India has imposed a sweeping import ban on Pakistani goods, including indirect trade via third countries, after the Pahalgam terror attack. The move aims to choke off $500 million in rerouted imports and reinforce national security.

In a powerful economic move after the Pahalgam terror attack, the Indian government has completely banned the import of goods from Pakistan—not just directly, but also indirectly through third countries like the UAE, Sri Lanka, and Singapore. 

The policy shift, made official through a May 2 notification by the Directorate General of Foreign Trade (DGFT), tightens a trade loophole Pakistan had used for years to send goods into India despite frozen bilateral trade.

What has changed?

The DGFT amended the Foreign Trade Policy (FTP) 2023, inserting a new clause under "Prohibition on Import from Pakistan." It reads: “Direct or indirect import or transit of all goods originating in or exported from Pakistan, whether or not freely importable or otherwise permitted, shall be prohibited with immediate effect, until further orders.”

This means that even if goods are repackaged or routed through intermediary countries, if their origin is Pakistani, they are now blocked from entering India.

Why this move now?

The decision comes in the wake of the April 22 Pahalgam terror attack, which killed 26 people.

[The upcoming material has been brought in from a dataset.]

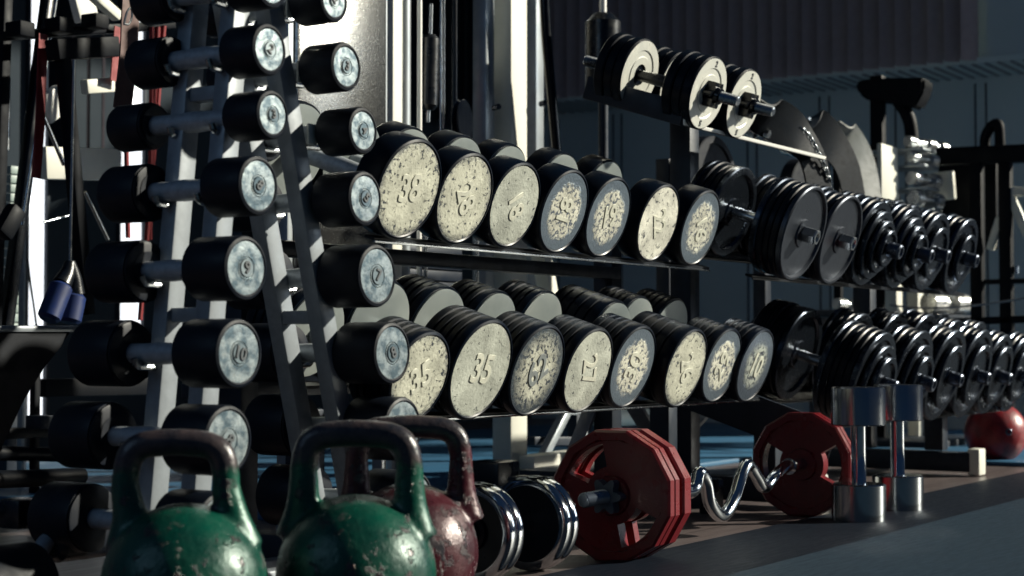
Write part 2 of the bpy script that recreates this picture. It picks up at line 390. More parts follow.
blinds((a.x, YB - .12, 0), (b.x, YB - .12, 0), 1.10, 2.4, 'short mauve vertical blind on the back wall behind the left machine frame', 40, 'blind_dark')
a = onY(424, 100, YB - .12); b = onY(500, 100, YB - .12)
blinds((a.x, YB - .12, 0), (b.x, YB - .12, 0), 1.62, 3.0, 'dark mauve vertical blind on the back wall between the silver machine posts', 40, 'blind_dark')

# ------------------------------------------------------------------ dumbbell builders
def tilt(phi):
    s, c = math.sin(phi), math.cos(phi)
    return Matrix(((1, 0, 0), (0, -s, -c), (0, c, -s)))     # columns: X, e2 (up in the face), axis towards the viewer
PHI = math.radians(18)
def head_profile(R, t, ribs):
    b = .006; P = [(0, 0), (R*.90, 0), (R*.93, .003), (R - .001, .003), (R, b)]
    if ribs:
        s = (t - 2*b)/ribs
        for i in range(1, ribs):
            z = b + i*s; P += [(R, z - .003), (R - .004, z - .001), (R - .004, z + .001), (R, z + .003)]
    P += [(R, t - b), (R - .002, t - .002), (R - .006, t), (R - .010, t - .003), (0, t - .003)]
    return P
def disc_unit(bm, z, inner=0.0, dome=.02):
    return lathe(bm, [(0, z + dome), (.5, z + dome*.8), (.9, z + dome*.3), (1.0, z), (1.0, z - .02), (0, z - .02)], 56)
def round_dumbbell(front, R, t, L, ribs, phi, label, group, facem, num, roll, nsz=.9, gl='glyph_cream', grip=.016, headm='black_paint', boss=False, innerm='face_inner', root_z=None):
    """front = centre of the front face"""
    Rm = tilt(phi); ax = Rm @ Vector((0, 0, 1)); c = Vector(front) - ax*L/2
    root = thing('dumbbell', label, 'dumbbell', c, Rm, group)
    bm = BM(); lathe(bm, [(0, -L/2 + t*.9), (grip, -L/2 + t*.9), (grip, -L*.12), (grip*1.12, 0), (grip, L*.12), (grip, L/2 - t*.9), (0, L/2 - t*.9)], 24)
    obj('handle', bm, 'handle_grey', root)
    for s in (1, -1):
        bm = BM(); M = Matrix.Translation((0, 0, L/2 - t)) if s == 1 else Matrix.Rotation(PI, 4, 'X') @ Matrix.Translation((0, 0, L/2 - t))
        lathe(bm, head_profile(R, t, ribs), 56, M); h = obj('head', bm, headm, root)
        if s == 1:
            fr = R - .0035
            bm = BM(); disc_unit(bm, 0, dome=.012); obj('end_face', bm, facem, h, scale=fr, loc=(0, 0, L/2 - .002))
            zt_ = L/2 - .002 + .012*fr
            if boss:
                bm = BM(); lathe(bm, [(0, .003), (R*.27, .003), (R*.30, .0015), (R*.33, 0), (R*.36, .002), (R*.40, 0), (0, 0)], 32)
                obj('boss', bm, 'face_metal', h, loc=(0, 0, zt_ - .0012))
                if num: text_obj(num, R*.50, .0010, 'glyph_dark', h, (0, 0, zt_ + .0022), roll)
            elif num: text_obj(num, R*nsz*.78, .0009, gl, h, (0, 0, zt_ + .0002), roll, .9)
        else:   # inner face of the far head, seen from the front
            bm = BM(); lathe(bm, [(grip, .002), (.03, .0035), (R*.5, .0026), (R*.86, .002), (R*.94, .001), (R*.94, -.002), (grip, -.002)], 56); 
            obj('inner_face', bm, innerm, h, loc=(0, 0, -(L/2 - t)))
    return root
def plate_bm(R, t, rim=.13, hole=.014, M=None, bm=None):
    bm = bm or BM(); ri = R*(1 - rim); e = min(.003, t*.25)
    prof = [(hole, e), (R*.28, e), (R*.30, e*2.4), (ri - .004, e*2.4), (ri, 0), (R - e, 0), (R, e), (R, t - e), (R - e, t), (ri, t), (ri - .004, t - e*2.4), (R*.30, t - e*2.4), (R*.28, t - e), (hole, t - e), (hole, e)]
    return lathe(bm, prof, 56, M)
def bolt_bm(r, L, z0, hexn=6):
    bm = BM(); lathe(bm, [(0, 0), (r, 0), (r, L*.85), (r*.86, L), (r*.42, L), (r*.36, L - .006), (0, L - .006)], 24 if hexn == 0 else hexn*1, Matrix.Translation((0, 0, z0))); return bm
def plate_dumbbell(front, R, nbig, small, phi, label, group, pt=.017, flat=False, gap=.135, boltL=.034, facem='plate_face'):
    """front = centre of the outermost big plate's face; small = list of radii stacked in front"""
    Rm = tilt(phi); ax = Rm @ Vector((0, 0, 1)); T = nbig*pt; half = gap/2 + T
    c = Vector(front) - ax*half
    root = thing('plate_dumbbell', label, 'dumbbell', c, Rm, group)
    end = half + len(small)*pt*.9
    bm = BM(); lathe(bm, [(0, -end), (.013, -end), (.013, -gap/2), (.015, -gap/2), (.0155, 0), (.015, gap/2), (.013, gap/2), (.013, end), (0, end)], 24); obj('handle', bm, 'satin_chrome', root)
    for s in (1, -1):
        for i in range(nbig):
            z = gap/2 + i*pt; zz = z if s == 1 else -z - pt
            rr = R*(1 - .015*((i*7) % 3))
            bm = plate_bm(rr*(.95 if s == -1 else 1), pt*.93, rim=.07 if flat and i == nbig - 1 else .16, M=Matrix.Translation((0, 0, zz)))
            obj('plate', bm, ('plate_flat' if flat and s == 1 and i == nbig - 1 else facem) if (i in (0, nbig - 1)) else 'black_paint', root)
        for i, q in enumerate(small):
            z = half + i*pt*.9; zz = z if s == 1 else -z - pt*.84
            obj('plate', plate_bm(R*q, pt*.84, rim=.2, M=Matrix.Translation((0, 0, zz))), facem, root)
        M = Matrix.Translation((0, 0, end)) if s == 1 else Matrix.Rotation(PI, 4, 'X') @ Matrix.Translation((0, 0, end))
        bm = BM(); r = .021
        lathe(bm, [(0, -.002), (r, -.002), (r, boltL*.9), (r*.86, boltL), (r*.62, boltL), (r*.52, boltL - .005), (0, boltL - .005)], 6 if flat else 20, M)
        obj('bolt', bm, 'dark_steel' if not flat else 'satin_chrome', root, angle=25)
    return root

# ------------------------------------------------------------------ rack trays and frames
def tray(root, x0, x1, Y, z, depth=.34, lipm='satin_chrome', phi=PHI, d00=-.004, dw=.035):
    """two inclined rails that carry the heads; front lip at (Y,z)"""
    c, s = math.cos(phi), math.sin(phi)
    R = tilt(phi)
    def P(d, n=0): return Vector((0, Y + d*c, z + d*s)) + Vector((0, -s, c))*n
    xm = (x0 + x1)/2; w_ = x1 - x0
    for d0, d1 in ((d00, d00 + dw), (depth - .10, depth)):
        p = P((d0 + d1)/2, -.005)
        bm = BM(); box(bm, (xm, p.y, p.z), (w_, .006, d1 - d0), R, .001); 
        obj('shelf_rail', bm, 'tray_dark', root, world=True)
    p = P(d00 - .002, -.009); bm = BM(); box(bm, (xm, p.y, p.z), (w_, .0045, .004), R, .0005); obj('front_lip', bm, lipm, root, world=True)
    p = P(depth, .012); bm = BM(); box(bm, (xm, p.y, p.z), (w_, .05, .004), R, .001); obj('back_lip', bm, 'tray_dark', root, world=True)
def rack_frame(root, X, Yf, Yb, ztop, Yu, zlow, mat='frame_dark', tw=.056, cap='vinyl_black'):
    bx = Vector((1, 0, 0))
    bm = BM(); beam(bm, (X, Yf, .045), (X, Yb, .045), tw, .075, .004, bx); obj('foot', bm, mat, root, world=True)
    bm = BM(); box(bm, (X, Yf - .012, .046), (tw + .006, .04, .085), bev=.006); obj('foot_cap', bm, cap, root, world=True)
    bm = BM(); beam(bm, (X, Yf + .12, .08), (X, Yf + .12, zlow), tw, tw*.85, .004, bx); obj('front_post', bm, mat, root, world=True)
    bm = BM(); beam(bm, (X, Yu, .08), (X, Yu, ztop), tw, tw*.9, .004, bx); obj('upright', bm, mat, root, world=True)

# ---- rack 1: round cast dumbbells
PU = onY(400, 236, 1.75); RZ_U = .598; RZ_L = .279; YU = 1.75; YL = 1.67
rack1 = thing('dumbbell_rack', 'long two-shelf inclined rack carrying the round pale-faced dumbbells', 'rack', (3.0, 1.95, 0))
tray(rack1, 2.37, 3.70, YU + .024, RZ_U - .001, .32, d00=.028, dw=.022); tray(rack1, 2.28, 3.84, YL + .024, RZ_L - .001, .32, d00=.045, dw=.022)
for X in (2.40, 3.80): rack_frame(rack1, X, 1.86, 2.42, .70, 2.14, .30)
for a, b, wd in (((629, 398), (668, 462), .05), ((716, 400), (655, 464), .05), ((594, 400), (574, 452), .04)):
    bm = BM(); beam(bm, onY(*a, 2.18), onY(*b, 2.18), .012, wd, .002, Vector((0, 1, 0))); obj('brace', bm, 'frame_grey', rack1, world=True)
bm = BM(); beam(bm, (2.33, 2.2, .33), (3.8, 2.2, .33), .04, .03, .003, Vector((0, 0, 1))); obj('crossbar', bm, 'frame_dark', rack1, world=True)
bm = BM(); beam(bm, (2.33, 2.12, .60), (3.8, 2.12, .60), .04, .03, .003, Vector((0, 0, 1))); obj('crossbar', bm, 'frame_dark', rack1, world=True)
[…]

This is the second major non-military retaliatory step India has taken, after limiting visa access for Pakistani nationals. According to government officials, the new import restrictions are designed to cut off every possible route Pakistan-based exporters might use to enter the Indian market and to send a firm message in the context of national security.

A long decline in trade

India and Pakistan's direct trade relationship has been deteriorating since 2019. After the Pulwama attack that year, India imposed a 200% customs duty on Pakistani goods and revoked Pakistan’s Most Favoured Nation (MFN) status. Islamabad responded by suspending bilateral trade when India abrogated Article 370 in Jammu and Kashmir.

As a result, trade fell from $2.5 billion in FY19 to just around $1.2 billion in FY24. Direct imports from Pakistan, which stood at nearly $500 million in 2018-19, plummeted to $0.42 million between April 2024 and January 2025. What little was still coming in—mainly dates, figs, seeds, and herbs—is now entirely stopped.

What about indirect trade?

While direct imports were minimal, the real problem lays in indirect trade. According to industry experts and trade think tank GTRI, goods worth around $500 million—originally Pakistani—were still entering India by being routed through third countries. For example:

  • UAE: Pakistani fruits, leather, and textiles were often repackaged in Dubai before being shipped to India.
  • Sri Lanka: Dates, salt, and leather were processed and sold under SAFTA trade privileges.
  • Singapore: Specialty chemicals and dyes sourced from Pakistan were routed here before entering Indian ports.
  • Indonesia: Cement, soda ash, and yarn came in via Jakarta with misrepresented origins.

The new policy will require customs to verify the true country of origin of imports, making such indirect trade routes far more difficult to exploit.

Will it hurt India?

Not really. India has already adjusted to minimal trade with Pakistan. GTRI founder Ajay Srivastava says the average Indian consumer won't notice much—except perhaps for pink Himalayan salt, which is uniquely sourced from Pakistan., reports The Times of India.

Trade experts like Agneshwar Sen from EY India say the main impact will be limited to certain border towns or niche industries that relied on specific Pakistani imports, the TOI reported. But in the big picture, India’s economy won’t suffer.

Real pain is for Pakistan

For Pakistan, already facing inflation, forex shortage, and IMF pressure, the loss of even this rerouted $500 million trade matters. Repackaging and reshipping goods to India involved networks of traders and businesses that will now lose a key customer. More importantly, it signals that India is not just reacting militarily to terror threats but is also tightening economic pressure points with long-term policy tools.